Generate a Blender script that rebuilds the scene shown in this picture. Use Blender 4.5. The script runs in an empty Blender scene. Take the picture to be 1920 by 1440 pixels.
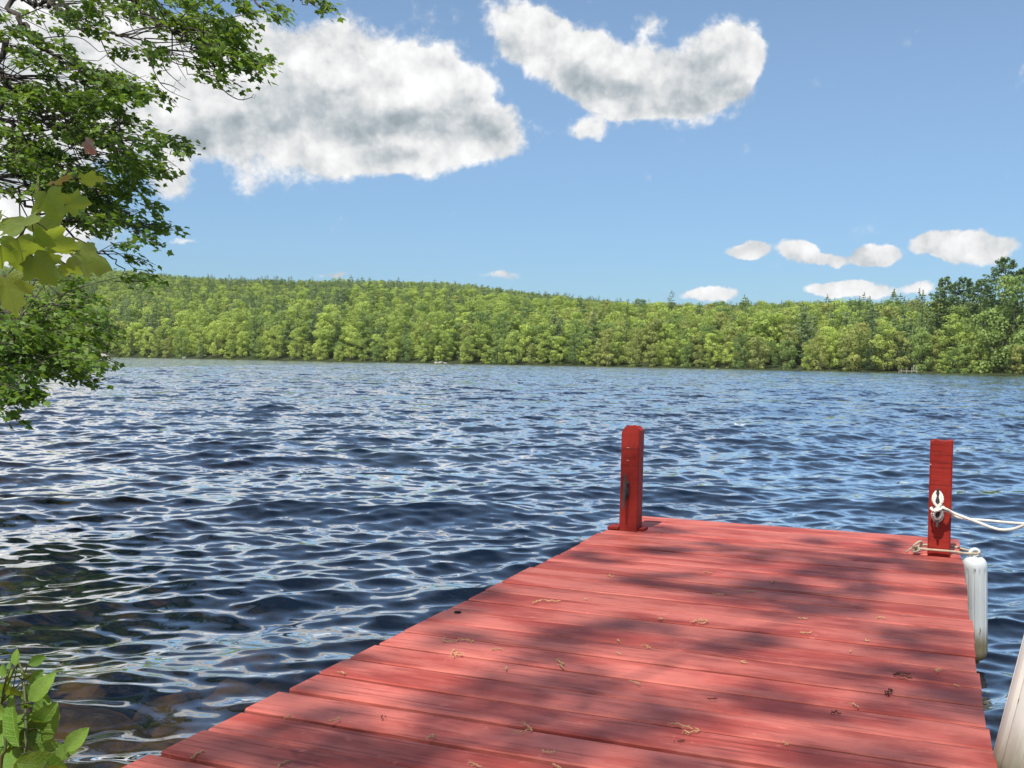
import bpy, math, random
import numpy as np
from mathutils import Vector, Matrix
rng = np.random.default_rng(7); random.seed(7)
D = bpy.data; scene = bpy.context.scene
R_ = math.radians

# ------------------------------------------------------------------ camera
CAM_Z, DECK_Z = 1.23, 0.45
F = 1947.0; ROLL = 0.0175; PITCH = math.atan(44 / F); PHI = R_(22.1)
_f = np.array([0, math.cos(PITCH), -math.sin(PITCH)]); _u = np.array([0, math.sin(PITCH), math.cos(PITCH)]); _x = np.array([1., 0, 0])
XR = _x * math.cos(ROLL) + _u * math.sin(ROLL); UR = -_x * math.sin(ROLL) + _u * math.cos(ROLL)
CAM = np.array([0, 0, CAM_Z])
cd = D.cameras.new('camera'); cam = D.objects.new('camera', cd); scene.collection.objects.link(cam)
cd.sensor_width = 36; cd.lens = F / 1920 * 36; cd.clip_start = 0.05; cd.clip_end = 6000
cam.matrix_world = Matrix([[XR[0], UR[0], -_f[0], 0], [XR[1], UR[1], -_f[1], 0], [XR[2], UR[2], -_f[2], CAM_Z], [0, 0, 0, 1]])
scene.camera = cam
def ray(px, py): return _f * F + XR * (px - 960) - UR * (py - 720)
def at(px, py, depth): return CAM + ray(px, py) * (depth / F)          # point at a forward depth
def on(px, py, z):                                                      # point on a level plane
    d = ray(px, py); return CAM + d * ((z - CAM_Z) / d[2])

# ------------------------------------------------------------------ sky, sun, exposure
SUN_EL, SUN_AZ = R_(60), PHI + R_(6)           # the sun stands behind the photographer, along the dock
sdir = np.array([-math.sin(SUN_AZ) * math.cos(SUN_EL), -math.cos(SUN_AZ) * math.cos(SUN_EL), math.sin(SUN_EL)])
sl = D.lights.new('sun', 'SUN'); sl.energy = 4.4; sl.angle = R_(0.55); sl.color = (1, .96, .9)
so = D.objects.new('sun', sl); scene.collection.objects.link(so)
so.rotation_euler = Vector(sdir).to_track_quat('Z', 'Y').to_euler(); so.location = (0, 0, 30)
scene.view_settings.view_transform = 'Standard'; scene.view_settings.look = 'None'
scene.view_settings.gamma = 1; scene.view_settings.exposure = 0.4
try: scene.view_settings.use_curve_mapping = False
except Exception: pass
scene.render.engine = 'CYCLES'
scene.cycles.max_bounces = 8; scene.cycles.transparent_max_bounces = 12

class NT:                                       # a small node-tree writer
    def __init__(s, t): s.t = t; s.n = t.nodes; s.l = t.links
    def new(s, typ, **k):
        n = s.n.new(typ)
        for a, b in k.items(): setattr(n, a, b)
        return n
    def put(s, sock, v):
        if isinstance(v, bpy.types.NodeSocket): s.l.new(v, sock)
        elif v is not None: sock.default_value = v
    def m(s, op, a, b=None, c=None, clamp=False):
        n = s.new('ShaderNodeMath', operation=op, use_clamp=clamp)
        for i, v in enumerate((a, b, c)):
            if v is not None: s.put(n.inputs[i], v)
        return n.outputs[0]
    def vm(s, op, a, b=None, scale=None):
        n = s.new('ShaderNodeVectorMath', operation=op)
        s.put(n.inputs[0], a)
        if b is not None: s.put(n.inputs[1], b)
        if scale is not None: s.put(n.inputs['Scale'], scale)
        return n.outputs['Value'] if op in ('DOT_PRODUCT', 'LENGTH') else n.outputs[0]
    def noise(s, vec, scale, detail=4, rough=.5, dist=0, out='Fac'):
        n = s.new('ShaderNodeTexNoise'); s.put(n.inputs['Vector'], vec); s.put(n.inputs['Scale'], scale)
        n.inputs['Detail'].default_value = detail; n.inputs['Roughness'].default_value = rough; n.inputs['Distortion'].default_value = dist
        return n.outputs[out]
    def step(s, v, a, b, c=0., d=1.):
        n = s.new('ShaderNodeMapRange', interpolation_type='SMOOTHSTEP'); s.put(n.inputs[0], v)
        for i, k in enumerate((a, b, c, d)): n.inputs[1 + i].default_value = k
        return n.outputs[0]
    def step_lin(s, v, a, b, c=0., d=1.):
        n = s.new('ShaderNodeMapRange'); s.put(n.inputs[0], v)
        for i, k in enumerate((a, b, c, d)): n.inputs[1 + i].default_value = k
        return n.outputs[0]
    def mix(s, f, a, b):
        n = s.new('ShaderNodeMix', data_type='RGBA'); s.put(n.inputs[0], f)
        for sock, v in ((n.inputs[6], a), (n.inputs[7], b)):
            if isinstance(v, tuple) and len(v) == 3: v = v + (1,)
            s.put(sock, v)
        return n.outputs[2]
    def xyz(s, v): n = s.new('ShaderNodeSeparateXYZ'); s.put(n.inputs[0], v); return n.outputs
    def comb(s, a, b, c):
        n = s.new('ShaderNodeCombineXYZ')
        for i, v in enumerate((a, b, c)): s.put(n.inputs[i], v)
        return n.outputs[0]

w = D.worlds.new('World'); scene.world = w; w.use_nodes = True
T = NT(w.node_tree); T.n.clear()
sky = T.new('ShaderNodeTexSky', sky_type='NISHITA', sun_disc=False, sun_elevation=SUN_EL)
sky.sun_rotation = math.atan2(sdir[0], sdir[1]); sky.altitude = 100; sky.air_density = 1.0; sky.dust_density = .6; sky.ozone_density = 3.0
tc = T.new('ShaderNodeTexCoord')
dx, dy, dz = T.xyz(tc.outputs['Generated'])[:3]
az = T.m('ARCTAN2', dx, dy); el = T.m('ARCSINE', dz)
def azel(px, py):
    d = ray(px, py); d = d / np.linalg.norm(d); return math.atan2(d[0], d[1]), math.asin(d[2])
base = T.comb(az, el, 0.)
wob = T.vm('SUBTRACT', T.noise(base, 14., 5, .55, out='Color'), (.5, .5, .5))
wob2 = T.vm('SUBTRACT', T.noise(base, 60., 4, .6, out='Color'), (.5, .5, .5))
pw = T.vm('ADD', base, T.vm('ADD', T.vm('SCALE', wob, scale=.026), T.vm('SCALE', wob2, scale=.010)))
pwy = T.vm('ADD', base, T.vm('SCALE', wob, scale=.03))
def blob(vec, e):
    px, py, rx, ry, rot = e[:5]
    a, b = azel(px, py)
    mp = T.new('ShaderNodeMapping', vector_type='TEXTURE'); T.put(mp.inputs[0], vec)
    mp.inputs['Location'].default_value = (a, b, 0); mp.inputs['Rotation'].default_value = (0, 0, R_(rot))
    k = 1 / F; mp.inputs['Scale'].default_value = (rx * k, ry * k, 1)
    g = T.new('ShaderNodeTexGradient', gradient_type='SPHERICAL'); T.put(g.inputs[0], mp.outputs[0])
    return T.m('MULTIPLY', g.outputs['Fac'], e[5] if len(e) > 5 else 1.)
def field(vec, L, op='ADD'):
    s = None
    for e in L:
        b = blob(vec, e); s = b if s is None else T.m(op, s, b)
    return s
CL = [(430,150,190,120,0,1.1),(560,190,300,170,0,1.2),(690,180,230,140,0,1.2),(800,215,200,120,-15,1.1),(900,240,130,60,-10,.9),(720,282,190,60,0,.9),
      (640,140,220,68,-6,1.),(840,150,110,90,-20,.8),(300,200,220,110,0,1.1),(325,335,60,50,-30,.8),(455,350,60,30,-20,.30),
      (985,60,110,75,-25,1.1),(1060,120,150,75,-28,1.1),(1170,140,170,75,-12,1.2),(1240,175,190,70,0,1.1),(1340,110,110,85,35,1.1),(1385,110,80,60,20,.9),(1110,70,80,40,-30,.6),
      (1100,237,55,26,0,.8),(1215,50,50,40,0,.42),(790,25,70,40,0,.42),
      (1402,472,52,21,0,1.8),(1500,474,48,26,-6,1.5),(1555,490,56,15,-4,1.1),(1640,477,58,24,0,1.7),(1755,460,60,30,0,1.5),(1825,464,85,36,-3,1.8),(1330,552,60,16,0,1.2),(1590,547,95,20,0,1.6),(1725,540,40,14,0,.8),(940,520,60,15,0,.6),(620,520,50,8,0,.5),(340,455,40,10,0,.5),
      (20,430,230,110,10,1.1),(40,230,210,150,0,1.2),(60,60,260,130,0,.9),(250,60,150,70,0,.7)]
GR = [(520,170,190,40,0),(480,225,160,40,0),(700,215,260,34,0),(830,235,180,34,0),(600,240,180,30,0),(370,260,150,30,0),(750,290,120,20,0,.7),
      (1200,165,200,35,0,.8),(1130,160,120,28,-15,.8),(1330,190,120,26,10,.7),(1230,205,160,18,0,.6),(420,375,90,18,0,.9),(1825,488,80,8,0,.35),(100,320,200,60,0,.5)]  # grey undersides: shade painted into the clouds
fld = field(pw, CL)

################

Short task.
Give back exactly the lines from the first line of the data through the line with "R_ = math.radians", pictures excluded.

Response to this task.
Generate a Blender script that rebuilds the scene shown in this picture. Use Blender 4.5. The script runs in an empty Blender scene. Take the picture to be 1920 by 1440 pixels.
import bpy, math, random
import numpy as np
from mathutils import Vector, Matrix
rng = np.random.default_rng(7); random.seed(7)
D = bpy.data; scene = bpy.context.scene
R_ = math.radians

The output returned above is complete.